◆ Task brief
Write out the records again, exactly, leaving none out.
— Start Available records —
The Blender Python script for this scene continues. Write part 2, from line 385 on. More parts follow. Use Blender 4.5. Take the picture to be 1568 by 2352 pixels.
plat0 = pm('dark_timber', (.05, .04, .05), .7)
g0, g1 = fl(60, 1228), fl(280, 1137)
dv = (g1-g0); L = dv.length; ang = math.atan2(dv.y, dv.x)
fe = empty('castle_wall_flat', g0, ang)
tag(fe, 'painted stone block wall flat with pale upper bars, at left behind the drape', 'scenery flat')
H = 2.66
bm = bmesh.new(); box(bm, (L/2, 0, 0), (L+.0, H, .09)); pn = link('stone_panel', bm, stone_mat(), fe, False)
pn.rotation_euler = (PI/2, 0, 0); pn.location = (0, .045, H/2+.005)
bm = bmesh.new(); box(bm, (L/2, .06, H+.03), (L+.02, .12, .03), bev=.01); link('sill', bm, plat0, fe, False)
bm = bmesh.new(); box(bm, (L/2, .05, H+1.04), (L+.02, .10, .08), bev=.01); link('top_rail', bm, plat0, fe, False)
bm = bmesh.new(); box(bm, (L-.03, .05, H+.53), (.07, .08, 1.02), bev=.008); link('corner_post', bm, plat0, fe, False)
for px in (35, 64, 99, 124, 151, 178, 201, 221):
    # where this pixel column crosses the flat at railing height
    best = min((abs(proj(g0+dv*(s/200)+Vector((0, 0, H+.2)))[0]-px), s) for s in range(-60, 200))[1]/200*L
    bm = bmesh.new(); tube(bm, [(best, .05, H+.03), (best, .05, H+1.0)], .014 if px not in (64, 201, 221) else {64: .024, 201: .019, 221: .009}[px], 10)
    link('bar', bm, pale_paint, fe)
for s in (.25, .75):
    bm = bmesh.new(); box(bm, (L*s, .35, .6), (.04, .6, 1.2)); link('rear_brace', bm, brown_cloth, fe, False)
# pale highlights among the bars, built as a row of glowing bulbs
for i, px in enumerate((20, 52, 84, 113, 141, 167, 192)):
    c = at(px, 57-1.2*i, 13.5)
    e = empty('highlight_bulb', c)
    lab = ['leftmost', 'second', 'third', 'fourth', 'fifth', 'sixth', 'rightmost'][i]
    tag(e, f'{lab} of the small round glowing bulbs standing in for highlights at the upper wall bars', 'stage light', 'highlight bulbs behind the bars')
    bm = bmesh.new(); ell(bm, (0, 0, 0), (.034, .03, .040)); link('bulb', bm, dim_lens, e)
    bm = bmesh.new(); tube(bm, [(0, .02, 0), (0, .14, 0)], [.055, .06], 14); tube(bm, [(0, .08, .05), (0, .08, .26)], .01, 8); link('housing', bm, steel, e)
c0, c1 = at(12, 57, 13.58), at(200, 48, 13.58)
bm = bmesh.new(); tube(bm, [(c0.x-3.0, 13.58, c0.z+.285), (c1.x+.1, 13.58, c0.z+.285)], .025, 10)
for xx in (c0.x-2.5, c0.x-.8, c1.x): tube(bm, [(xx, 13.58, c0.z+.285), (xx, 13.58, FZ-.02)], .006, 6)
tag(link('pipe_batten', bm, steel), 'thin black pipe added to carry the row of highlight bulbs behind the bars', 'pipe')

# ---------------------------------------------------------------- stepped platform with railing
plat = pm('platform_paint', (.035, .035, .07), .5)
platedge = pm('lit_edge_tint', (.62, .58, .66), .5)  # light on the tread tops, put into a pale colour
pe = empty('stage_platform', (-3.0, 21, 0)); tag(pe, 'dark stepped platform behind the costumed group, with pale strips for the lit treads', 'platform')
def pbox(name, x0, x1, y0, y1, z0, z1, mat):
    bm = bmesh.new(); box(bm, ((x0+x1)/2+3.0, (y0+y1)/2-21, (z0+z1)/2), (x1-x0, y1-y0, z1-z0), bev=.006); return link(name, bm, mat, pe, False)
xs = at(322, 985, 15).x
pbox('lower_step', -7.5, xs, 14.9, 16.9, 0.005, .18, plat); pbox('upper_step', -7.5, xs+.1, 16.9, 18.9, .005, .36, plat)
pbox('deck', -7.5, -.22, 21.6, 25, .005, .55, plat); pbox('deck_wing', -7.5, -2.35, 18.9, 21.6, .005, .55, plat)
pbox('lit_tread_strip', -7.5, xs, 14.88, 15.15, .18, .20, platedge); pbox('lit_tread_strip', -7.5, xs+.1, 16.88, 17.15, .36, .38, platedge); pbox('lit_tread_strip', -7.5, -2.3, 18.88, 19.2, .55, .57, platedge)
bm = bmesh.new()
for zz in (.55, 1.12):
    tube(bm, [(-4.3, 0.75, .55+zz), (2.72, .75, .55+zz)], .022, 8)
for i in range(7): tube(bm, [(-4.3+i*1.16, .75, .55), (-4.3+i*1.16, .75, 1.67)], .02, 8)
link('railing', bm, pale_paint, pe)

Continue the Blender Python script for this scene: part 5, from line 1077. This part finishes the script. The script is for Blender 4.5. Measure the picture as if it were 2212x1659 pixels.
— End Available records —
◆ Solution to this task
The Blender Python script for this scene continues. Write part 2, from line 385 on. More parts follow. Use Blender 4.5. Take the picture to be 1568 by 2352 pixels.
plat0 = pm('dark_timber', (.05, .04, .05), .7)
g0, g1 = fl(60, 1228), fl(280, 1137)
dv = (g1-g0); L = dv.length; ang = math.atan2(dv.y, dv.x)
fe = empty('castle_wall_flat', g0, ang)
tag(fe, 'painted stone block wall flat with pale upper bars, at left behind the drape', 'scenery flat')
H = 2.66
bm = bmesh.new(); box(bm, (L/2, 0, 0), (L+.0, H, .09)); pn = link('stone_panel', bm, stone_mat(), fe, False)
pn.rotation_euler = (PI/2, 0, 0); pn.location = (0, .045, H/2+.005)
bm = bmesh.new(); box(bm, (L/2, .06, H+.03), (L+.02, .12, .03), bev=.01); link('sill', bm, plat0, fe, False)
bm = bmesh.new(); box(bm, (L/2, .05, H+1.04), (L+.02, .10, .08), bev=.01); link('top_rail', bm, plat0, fe, False)
bm = bmesh.new(); box(bm, (L-.03, .05, H+.53), (.07, .08, 1.02), bev=.008); link('corner_post', bm, plat0, fe, False)
for px in (35, 64, 99, 124, 151, 178, 201, 221):
    # where this pixel column crosses the flat at railing height
    best = min((abs(proj(g0+dv*(s/200)+Vector((0, 0, H+.2)))[0]-px), s) for s in range(-60, 200))[1]/200*L
    bm = bmesh.new(); tube(bm, [(best, .05, H+.03), (best, .05, H+1.0)], .014 if px not in (64, 201, 221) else {64: .024, 201: .019, 221: .009}[px], 10)
    link('bar', bm, pale_paint, fe)
for s in (.25, .75):
    bm = bmesh.new(); box(bm, (L*s, .35, .6), (.04, .6, 1.2)); link('rear_brace', bm, brown_cloth, fe, False)
# pale highlights among the bars, built as a row of glowing bulbs
for i, px in enumerate((20, 52, 84, 113, 141, 167, 192)):
    c = at(px, 57-1.2*i, 13.5)
    e = empty('highlight_bulb', c)
    lab = ['leftmost', 'second', 'third', 'fourth', 'fifth', 'sixth', 'rightmost'][i]
    tag(e, f'{lab} of the small round glowing bulbs standing in for highlights at the upper wall bars', 'stage light', 'highlight bulbs behind the bars')
    bm = bmesh.new(); ell(bm, (0, 0, 0), (.034, .03, .040)); link('bulb', bm, dim_lens, e)
    bm = bmesh.new(); tube(bm, [(0, .02, 0), (0, .14, 0)], [.055, .06], 14); tube(bm, [(0, .08, .05), (0, .08, .26)], .01, 8); link('housing', bm, steel, e)
c0, c1 = at(12, 57, 13.58), at(200, 48, 13.58)
bm = bmesh.new(); tube(bm, [(c0.x-3.0, 13.58, c0.z+.285), (c1.x+.1, 13.58, c0.z+.285)], .025, 10)
for xx in (c0.x-2.5, c0.x-.8, c1.x): tube(bm, [(xx, 13.58, c0.z+.285), (xx, 13.58, FZ-.02)], .006, 6)
tag(link('pipe_batten', bm, steel), 'thin black pipe added to carry the row of highlight bulbs behind the bars', 'pipe')

# ---------------------------------------------------------------- stepped platform with railing
plat = pm('platform_paint', (.035, .035, .07), .5)
platedge = pm('lit_edge_tint', (.62, .58, .66), .5)  # light on the tread tops, put into a pale colour
pe = empty('stage_platform', (-3.0, 21, 0)); tag(pe, 'dark stepped platform behind the costumed group, with pale strips for the lit treads', 'platform')
def pbox(name, x0, x1, y0, y1, z0, z1, mat):
    bm = bmesh.new(); box(bm, ((x0+x1)/2+3.0, (y0+y1)/2-21, (z0+z1)/2), (x1-x0, y1-y0, z1-z0), bev=.006); return link(name, bm, mat, pe, False)
xs = at(322, 985, 15).x
pbox('lower_step', -7.5, xs, 14.9, 16.9, 0.005, .18, plat); pbox('upper_step', -7.5, xs+.1, 16.9, 18.9, .005, .36, plat)
pbox('deck', -7.5, -.22, 21.6, 25, .005, .55, plat); pbox('deck_wing', -7.5, -2.35, 18.9, 21.6, .005, .55, plat)
pbox('lit_tread_strip', -7.5, xs, 14.88, 15.15, .18, .20, platedge); pbox('lit_tread_strip', -7.5, xs+.1, 16.88, 17.15, .36, .38, platedge); pbox('lit_tread_strip', -7.5, -2.3, 18.88, 19.2, .55, .57, platedge)
bm = bmesh.new()
for zz in (.55, 1.12):
    tube(bm, [(-4.3, 0.75, .55+zz), (2.72, .75, .55+zz)], .022, 8)
for i in range(7): tube(bm, [(-4.3+i*1.16, .75, .55), (-4.3+i*1.16, .75, 1.67)], .02, 8)
link('railing', bm, pale_paint, pe)

Continue the Blender Python script for this scene: part 5, from line 1077. This part finishes the script. The script is for Blender 4.5. Measure the picture as if it were 2212x1659 pixels.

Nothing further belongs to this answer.